Secara total, Sri Mulyani meminta persetujuan pendanaan KAI melalui PMN sebesar Rp 7,6 triliun. Besaran itu terdiri atas Rp 2 triliun realokasi PMN 2015 terkait kereta api Trans Sumatera, Rp 2 triliun tahun ini, dan Rp 3,6 triliun di 2018. Selain itu, pemberian subsidi Rp 15 triliun selama 12 tahun.

Adapun total dana yang dibutuhkan sekitar Rp 27 triliun. Rinciannya, Rp 23 triliun untuk prasarana dan Rp 4 triliun untuk sarana LRT Jabodebek. Total kekurangan dana sebesar Rp 18 triliun akan diperoleh dari pinjaman perbankan.

Direktur Utama Adhi Karya Budi Harto mengaku ada potensi nilai investasi untuk prasarana bisa berkurang menjadi Rp 19,7 triliun sebelum pajak. Penurunan ini diperoleh dari perhitungan sementara Adhi Karya dalam melakukan efisiensi biaya (cost). "Itu dari kontrak saya tawarkan harga besi berapa ditawar berapa. Jadi memang ada sejumlah penghematan," ujarnya. 

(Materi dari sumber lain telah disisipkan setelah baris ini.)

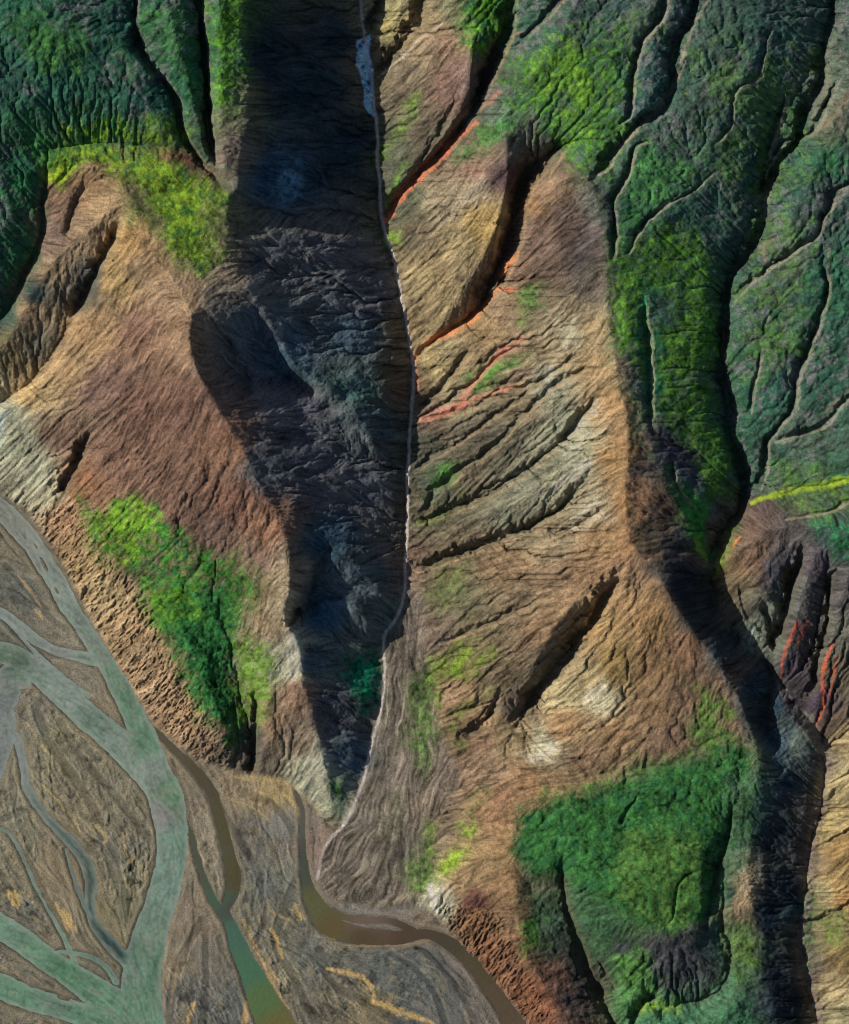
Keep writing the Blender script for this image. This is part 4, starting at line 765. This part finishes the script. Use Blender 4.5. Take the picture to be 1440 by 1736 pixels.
S([(1276,852),(1330,836),(1400,822),(1450,812),(1560,790)],8,'96ac28',1,.4,veg=1); S([(1415,810),(1445,808)],5,'8cac28'); S([(1180,905),(1190,935),(1202,948)],7,'84b42c',1,veg=1); S([(1205,948),(1212,935)],5,'2c9a5c',1,veg=1)
S([(1440,1000),(1420,1010)],4,'988')if 0 else None
S([(250,1010),(300,1010)],3,'6aa028',.5)
P([(607,68),(628,62),(632,150),(634,195),(624,190),(617,165),(606,110)],'9cccf4',amp=3,soft=3,veg=0,seed=390)
P([(470,290),(500,280),(505,330),(480,340)],'5f8ca0',amp=14,veg=0,seed=391,dens=.7)
FN = bil(ss(-6, 14, polymask([(690,985),(725,1010),(722,1100),(740,1180),(760,1260),(790,1330),(725,1400),(735,1490),(700,1518),(640,1536),(560,1526),(528,1490),(548,1430),(582,1395),(608,1340),(626,1270),(642,1200),(650,1140),(648,1080),(672,1045)], x3, y3)), gxf*STEP/3, gyf*STEP/3)
fl = C.mean(-1, keepdims=True); C = C*(1-FN[..., None]*.45)+fl*np.array([1.10, .98, .80], np.float32)*FN[..., None]*.45
C = C*(1+FN*(.30*ss(.6, 1.3, LB)-.22*ss(-.3, -1.1, LB)-.06))[..., None]
# boulders and washed stones in the stream beds
for l, wd in [(LINES[0], 3.2)]:
    p = smooth_line([q[:2] for q in l]); sl, d, _, _ = linedist(p+np.array([6, 0]), 16, X+WX*.5, Y+WY*.5)
    n = fbm(X[sl], Y[sl], 4, 2, 501); k = ss(wd*1.25, wd*.4, d+1.5*n)*(.65+.35*ss(-.1, .2, n))
    C[sl] = C[sl]*(1-k[..., None])+np.array(hexlin('c0b4a8'), np.float32)*k[..., None]
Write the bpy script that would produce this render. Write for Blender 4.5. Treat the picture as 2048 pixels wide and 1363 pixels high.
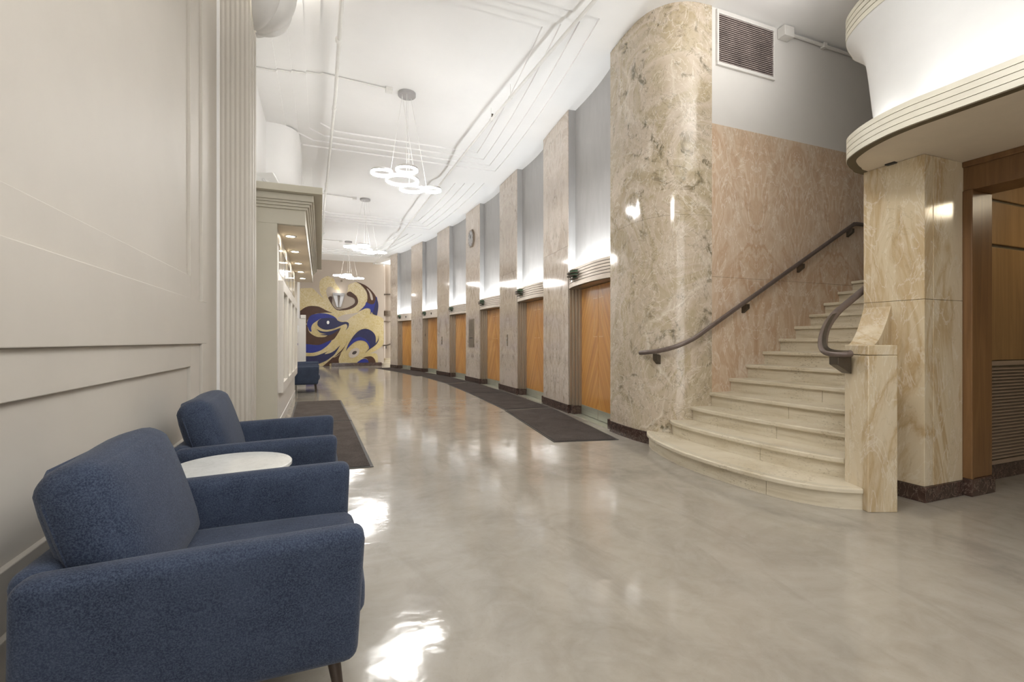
import bpy, bmesh, math, random
from mathutils import Vector, Matrix
random.seed(7)
for o in list(bpy.data.objects):
    bpy.data.objects.remove(o)
scene = bpy.context.scene
COL = scene.collection
PI = math.pi

# ------------------------------------------------------------------ camera
# world frame: X = away from the long left wall, Y = along it into the hall, Z up
cam_d = bpy.data.cameras.new('camera')
cam_d.sensor_width = 36.0
cam_d.lens = 955.0 / 2048.0 * 36.0
cam_d.clip_start = 0.05
cam = bpy.data.objects.new('camera', cam_d)
COL.objects.link(cam)
cam.location = (0.0, 0.0, 1.25)
cam.rotation_euler = (PI / 2, 0, -math.atan2(383.0, 955.0))
scene.camera = cam

# ------------------------------------------------------------------ world, exposure
world = bpy.data.worlds.new('world')
scene.world = world
world.use_nodes = True
bgn = world.node_tree.nodes['Background']
bgn.inputs[0].default_value = (1.0, 0.98, 0.95, 1)
bgn.inputs[1].default_value = 1.35
scene.view_settings.view_transform = 'Standard'
scene.view_settings.look = 'None'
scene.view_settings.gamma = 1.0
scene.view_settings.use_curve_mapping = False
scene.view_settings.exposure = 0.98

ZC = 5.25                      # ceiling height
AC = (-38.709, 12.583)         # centre of the curved lift wall
AR = 43.008                    # its radius
ATH = -0.162006
BAY, PW = 2.9729, 1.284        # lift bay spacing, pillar width


def arc(s, n=0.0):
    t = ATH + s / AR
    return (AC[0] + (AR + n) * math.cos(t), AC[1] + (AR + n) * math.sin(t))


def arc_x(y):
    return AC[0] + math.sqrt(AR * AR - (y - AC[1]) ** 2)


# ------------------------------------------------------------------ area lights (lamps hidden in the coves, and added fill)
def area(name, loc, rot, sx, sy, power, color=(1, 0.95, 0.88)):
    l = bpy.data.lights.new(name, 'AREA')
    l.shape = 'RECTANGLE'
    l.size, l.size_y = sx, sy
    l.energy = power
    l.color = color
    o = bpy.data.objects.new(name, l)
    COL.objects.link(o)
    o.location = loc
    o.rotation_euler = rot
    return o


NICHE_W, COVE_W = 15.0, 0.75
for k in range(6):
    s0 = k * BAY + (BAY - PW) / 2
    t = ATH + s0 / AR
    p = arc(s0, 0.03)
    # lamp in the trough behind each lift header, shining up the niche
    area('trough_lamp', (p[0], p[1], 2.37), (PI - 0.12, 0, t + PI / 2), 1.45, 0.07, NICHE_W, (0.93, 0.97, 1.0))
for (yy, ln) in ((-1.6, 2.4), (0.4, 1.5), (1.6, 0.8)):
    area('cove_lamp', (3.785, yy, 2.85), (PI, 0, 0), 0.07, ln, COVE_W * ln, (1.0, 0.985, 0.95))
area('cove_lamp', (3.93, 2.33, 2.85), (PI, 0, 0.9), 0.35, 0.06, 0.5, (1.0, 0.985, 0.95))
# added unseen lamps above the canopy, only to brighten the stair and its ceiling
for yy in (-1.5, 1.5):
    area('added_stair_fill', (4.5, yy, 3.92), (PI, 0, 0), 0.6, 1.6, 60.0, (1.0, 0.98, 0.95))

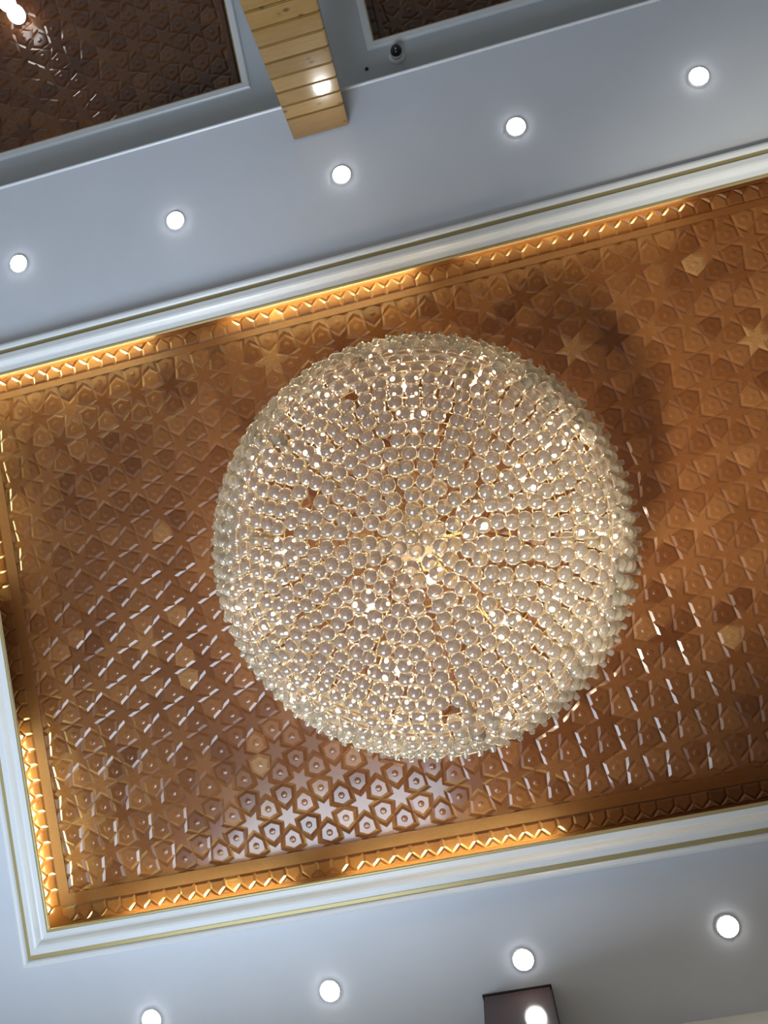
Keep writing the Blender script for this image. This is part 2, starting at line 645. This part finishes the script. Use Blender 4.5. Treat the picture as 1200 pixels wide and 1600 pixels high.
root = thing('dark_column', (-.222, 2.4, 0), 'dark brown glossy column at the bottom edge reflecting a downlight', 'column')
bm = bmesh.new()
vs = box(bm, (-.407, 2.279, 0), (-.040, Y1 - .001, Z(HC) - .002))
bmesh.ops.bevel(bm, geom=[e for e in bm.edges if abs(e.verts[0].co.z - e.verts[1].co.z) > 1], offset=.006, segments=2, affect='EDGES')
bmesh.ops.translate(bm, verts=bm.verts[:], vec=-root.location)
link('shaft', bm, M['dark_wood'], root)
bm = bmesh.new()
frame(bm, (-.411, 2.275, -.036, Y1 - .001), (-.3965, 2.2895, -.0505, Y1 - .012), Z(HC) - .012, Z(HC) - .001)
bmesh.ops.translate(bm, verts=bm.verts[:], vec=-root.location)
link('top_edge', bm, M['black'], root)

# ------------------------------------------------------------------ dome camera, screw hole, pendant
root = thing('dome_camera', (.310, -3.300, Z(HU)), 'small white security camera with black ball beside the upper right recess', 'security camera')
bm = bmesh.new()
lathe(bm, [(.050, 0), (.052, -.006), (.048, -.020), (.040, -.028)], 40)
link('mount', bm, M['white_plastic'], root, True)
bm = bmesh.new()
lathe(bm, [(.036, -.026), (.0415, -.030), (.0425, -.042), (.040, -.050), (.036, -.052)], 40)
link('collar', bm, M['grey_plastic'], root, True)
bm = bmesh.new()
lathe(bm, [(.037 * math.sin(a), -.056 - .037 * math.cos(a)) for a in [PI * .98 * (1 - k / 14) + .02 for k in range(15)]], 32)
link('camera_ball', bm, M['black'], root, True)
bm = bmesh.new()
bmesh.ops.create_uvsphere(bm, u_segments=16, v_segments=8, radius=.007)
bmesh.ops.translate(bm, verts=bm.verts[:], vec=(-.003, .010, -.0905))
link('lens', bm, M['lens'], root, True)

bm = bmesh.new()
lathe(bm, [(.012, 0), (.012, -.004), (.008, -.006)], 16)
o = link('ceiling_sensor', bm, M['black'], None, True)
o.location = (.103, -3.279, Z(HU))
tag(o, 'tiny black round sensor in the ceiling between plank column and dome camera', 'sensor')

root = thing('twin_bulb_lamp', (-2.285, -4.615, Z(HU) + .240), 'glaring twin-bulb lamp on the dark panel of the upper left recess', 'lamp')
bm = bmesh.new()
lathe(bm, [(.05, -.001), (.05, -.012), (.03, -.02)], 24)
link('ceiling_rose', bm, M['brass'], root, True)
for dx, dy in ((-.026, -.060), (.028, .052)):
    bm = bmesh.new()
    tube(bm, [(0, 0, -.012), (dx, dy, -.03)], .008, 8)
    link('arm', bm, M['brass'], root)
    bm = bmesh.new()
    bmesh.ops.create_uvsphere(bm, u_segments=24, v_segments=16, radius=.062)
    bmesh.ops.translate(bm, verts=bm.verts[:], vec=(dx, dy, -.085))
    link('globe', bm, M['globe'], root, True)

# ------------------------------------------------------------------ the chandelier
CX, CY = -.182, -.162
HR = 3.35                                      # height of the rim
A, B = .978, .46                                # half ellipsoid of the bowl
BR = .0358                                     # crystal radius
chand = thing('crystal_chandelier', (CX, CY, Z(HP)), 'big round bowl chandelier of crystal balls hanging from the large carved panel', 'chandelier')
hz = HR - HP                                   # rim below the panel


def bowl(phi, az, off=0.0):
    n = Vector((math.sin(phi) / A, 0, -math.cos(phi) / B)).normalized()
    r, z = A * math.sin(phi) + n.x * off, -B * math.cos(phi) + n.z * off
    return Vector((r * math.cos(az), r * math.sin(az), hz + z))


def bowl_normal(phi, az):
    n = Vector((math.sin(phi) / A, 0, -math.cos(phi) / B)).normalized()
    return Vector((n.x * math.cos(az), n.x * math.sin(az), n.z))


# equal steps along the meridian
N = 2000
arc = [0]
for k in range(N):
    p = (k + .5) / N * PI / 2
    arc.append(arc[-1] + math.hypot(A * math.cos(p), B * math.sin(p)) * PI / 2 / N)


def phi_at(l):
    lo = 0
    while lo < N and arc[lo + 1] < l:
        lo += 1
    lo = min(lo, N - 1)
    return (lo + (l - arc[lo]) / max(1e-9, arc[lo + 1] - arc[lo])) / N * PI / 2


nring = 19
step = (arc[-1] - .02) / nring
bulbs = [(0.886, -1.448), (1.014, -1.917), (0.941, -0.404), (0.894, 0.161), (0.955, 2.842), (0.964, 1.8), (1.012, -2.457), (0.718, -3.029), (1.036, -1.006), (1.397, 2.44), (0.797, 0.63), (1.01, 1.198), (1.08, 2.186), (0.627, -1.348), (0.617, -0.268), (0.599, 0.959), (0.684, 1.946), (0.695, -2.201), (0.392, 2.384), (0.204, 1.373), (0.317, -0.006)]
bulbs += [(1.2, 2 * PI * (k + .3) / 11) for k in range(11)]  # extra hidden ring, added to make the rim glow
spots = [(0.0, 0.0)]
for i in range(1, nring + 1):
    phi = phi_at(i * step)
    rho = A * math.sin(phi)
    n = int(2 * PI * rho / .0725)
    ph = random.uniform(0, 2 * PI)
    for k in range(n):
        az = ph + 2 * PI * k / n + random.uniform(-.006, .006) / max(rho, .05)
        spots.append((phi + random.uniform(-.006, .006), az))
keep = []
for q in spots:
    if q[0] > .15 and random.random() < .012:
        continue                               # the odd missing crystal
    rho = A * math.sin(q[0])
    if .12 < rho < .60:                              # leave a slit for the gold ribs
        k = round(q[1] / (2 * PI / 10) - .35)
        d = q[1] - 2 * PI * (k + .35) / 10
        if abs(d) * rho < .024:
            q = (q[0], q[1] + math.copysign((.024 - abs(d) * rho) / rho, d))
    keep.append(q)
spots = keep


def many(name, me, mats):
    """one mesh of many placed copies of a small mesh"""
    vs = [v.co.copy() for v in me.vertices]
    fs = [list(p.vertices) for p in me.polygons]
    V, F = [], []
    for m in mats:
        n = len(V)
        V += [tuple(m @ v) for v in vs]
        F += [[n + i for i in f] for f in fs]
    out = bpy.data.meshes.new(name)
    out.from_pydata(V, [], F)
    out.polygons.foreach_set('use_smooth', [True] * len(F))
    out.update()
    return out


bm = bmesh.new()
bmesh.ops.create_uvsphere(bm, u_segments=28, v_segments=18, radius=BR)
ball_me = bpy.data.meshes.new('crystal_ball')
bm.to_mesh(ball_me)
bm.free()
ball_me.materials.append(M['crystal'])
for p in ball_me.polygons:
    p.use_smooth = True
near = sorted(spots, key=lambda q: q[0])
for phi, az in near[:100]:
    o = bpy.data.objects.new('crystal_ball', ball_me)
    COL.objects.link(o)
    o.parent = chand
    o.location = bowl(phi, az)
bm = bmesh.new()
bmesh.ops.create_uvsphere(bm, u_segments=20, v_segments=12, radius=BR)
small = bpy.data.meshes.new('small_ball')
bm.to_mesh(small)
bm.free()
rest = many('crystal_ball', small, [Matrix.Translation(bowl(phi, az)) @ Vector((0, 0, 1)).rotation_difference(-bowl_normal(phi, az)).to_matrix().to_4x4() for phi, az in near[100:]])
bpy.data.meshes.remove(small)
rest.materials.append(M['crystal'])
o = bpy.data.objects.new('crystal_ball', rest)
COL.objects.link(o)
o.parent = chand
o['kind'] = 'stuff'

# short square-ended crystals standing out round the rim
bm = bmesh.new()
lathe(bm, [(.0125, -.045), (.0145, -.041), (.0145, .041), (.0125, .045)], 12)
rod_me = bpy.data.meshes.new('rim_crystal')
bmesh.ops.recalc_face_normals(bm, faces=bm.faces[:])
bm.to_mesh(rod_me)
bm.free()
rod_me.materials.append(M['crystal'])
for k in range(98):
    az = 2 * PI * (k + .5) / 98
    o = bpy.data.objects.new('rim_crystal', rod_me)
    COL.objects.link(o)
    o.parent = chand
    o.location = (1.000 * math.cos(az), 1.000 * math.sin(az), hz + .030)
    o.rotation_euler = (0, PI / 2 - .25 + random.uniform(-.12, .12), az + random.uniform(-.1, .1))

# gold skeleton
for i in range(1, nring + 1):
    phi = phi_at(i * step)
    bm = bmesh.new()
    n = 64
    tube(bm, [bowl(phi, 2 * PI * k / n, -.045) for k in range(n)], .0032, 6, True)
    link('frame_ring', bm, M['brass'], chand, True)
for k in range(10):
    az = 2 * PI * (k + .35) / 10
    bm = bmesh.new()
    pts = [bowl(phi_at(arc[-1] * (.09 + .90 * j / 24)), az, -.016) for j in range(25)]
    tube(bm, pts, .0045, 6)
    link('rib', bm, M['brass'], chand, True)
bm = bmesh.new()
lathe(bm, [(.13, hz - B + .22), (.14, hz - B + .225), (.14, hz - B + .235), (.03, hz - B + .25)], 48)
link('inner_plate', bm, M['cream_metal'], chand, True)
bm = bmesh.new()
lathe(bm, [(.022, hz - B + .05), (.022, -.05)], 20)
link('stem', bm, M['brass'], chand, True)
bm = bmesh.new()
lathe(bm, [(.16, -.012), (.16, -.026), (.10, -.05), (.03, -.07)], 40)
link('ceiling_canopy', bm, M['brass'], chand, True)
for k in range(6):
    az = 2 * PI * k / 6
    bm = bmesh.new()
    tube(bm, [(.02 * math.cos(az), .02 * math.sin(az), hz + .06), (.945 * math.cos(az), .945 * math.sin(az), hz + .03)], .009, 8)
    link('spoke', bm, M['brass'], chand, True)
bm = bmesh.new()
lathe(bm, [(.935, hz + .02), (.960, hz + .02), (.960, hz + .045), (.935, hz + .045)], 96, cap0=False, cap1=False)
link('rim_hoop', bm, M['brass'], chand, True)

bm = bmesh.new()
lathe(bm, [(.004, -.060), (.014, -.055), (.021, -.042), (.023, -.025), (.019, -.008), (.011, 0)], 20)
bulb_me = bpy.data.meshes.new('bulb')
bmesh.ops.recalc_face_normals(bm, faces=bm.faces[:])
bm.to_mesh(bulb_me)
bm.free()
bulb_me.materials.append(M['bulb'])
bm = bmesh.new()
lathe(bm, [(.012, -.002), (.012, .035), (.006, .037)], 16)
sock_me = bpy.data.meshes.new('socket')
bmesh.ops.recalc_face_normals(bm, faces=bm.faces[:])
bm.to_mesh(sock_me)
bm.free()
sock_me.materials.append(M['brass'])
for me in (bulb_me, sock_me):
    for p in me.polygons:
        p.use_smooth = True
for phi, az in bulbs:
    o = bpy.data.objects.new('bulb', bulb_me)
    COL.objects.link(o)
    o.parent = chand
    o.location = bowl(phi, az, -.095) + Vector((0, 0, .035))
    s = bpy.data.objects.new('socket', sock_me)
    COL.objects.link(s)
    s.parent = o

# ------------------------------------------------------------------ light
w = bpy.data.worlds.new('World')
S.world = w
w.use_nodes = True
w.node_tree.nodes['Background'].inputs[0].default_value = (.55, .72, 1, 1)
w.node_tree.nodes['Background'].inputs[1].default_value = 1.0


def area(name, loc, rot, sx, sy, power, col):
    l = bpy.data.lights.new(name, 'AREA')
    l.shape = 'RECTANGLE'
    l.size, l.size_y = sx, sy
    l.energy = power
    l.color = col
    o = bpy.data.objects.new(name, l)
    COL.objects.link(o)
    o.location = loc
    o.rotation_euler = rot
    return o


area('window_daylight', ((WIN[0] + WIN[1]) / 2, Y1 + .06, (WIN[2] + WIN[3]) / 2), (-PI / 2, 0, 0), WIN[1] - WIN[0] - .1, WIN[3] - WIN[2] - .1, 300, (.70, .85, 1.0))

def spot(name, loc, aim, power, angle, col, blend=1.0, size=.12):
    l = bpy.data.lights.new(name, 'SPOT')
    l.energy = power
    l.color = col
    l.spot_size = math.radians(angle)
    l.spot_blend = blend
    l.shadow_soft_size = size
    o = bpy.data.objects.new(name, l)
    COL.objects.link(o)
    o.location = loc
    o.rotation_euler = (Vector(aim) - Vector(loc)).to_track_quat('-Z', 'Y').to_euler()
    return o


spot('panel_fill_spot', (-1.25, 1.9, Z(-.4)), (2.15, -.75, Z(4.25)), 1500, 34, (1, .92, .72), 1.0, .32)  # added spot without a lamp, brightens the right of the big panel

# ------------------------------------------------------------------ camera
R = ((0.9709704, 0.21097038, 0.1127297), (-0.22029342, 0.97232939, 0.07775841), (-0.09320568, -0.10033473, 0.99057844))
cam = bpy.data.cameras.new('camera')
co = bpy.data.objects.new('camera', cam)
COL.objects.link(co)
right, up, back = Vector(R[0]), -Vector(R[1]), -Vector(R[2])
m = Matrix.Identity(4)
for i in range(3):
    m[i][0], m[i][1], m[i][2] = right[i], up[i], back[i]
m[2][3] = EYE
co.matrix_world = m
cam.sensor_fit = 'VERTICAL'
cam.sensor_height = 36
cam.lens = 1088.18 * 36 / 1600
cam.clip_start = .05
S.camera = co

S.view_settings.view_transform = 'Standard'
S.view_settings.look = 'None'
S.view_settings.gamma = 1
S.view_settings.use_curve_mapping = False
S.view_settings.exposure = 0.0
c = S.cycles
c.max_bounces = 12
c.transmission_bounces = 10
c.glossy_bounces = 5
c.diffuse_bounces = 5
c.sample_clamp_indirect = 6
c.use_denoising = True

Dia pun merasa yakin proyek ini bisa rampung dan beroperasi pada Mei 2019. Hingga saat ini, Adhi Karya telah mengeluarkan dana Rp 3 triliun dengan kemajuan pembangunan sebesar 15 persen. Pada akhir tahun ini, Budi menargetkan progres pembangunan proyek LRT Jabodebek akan mencapai 45 persen.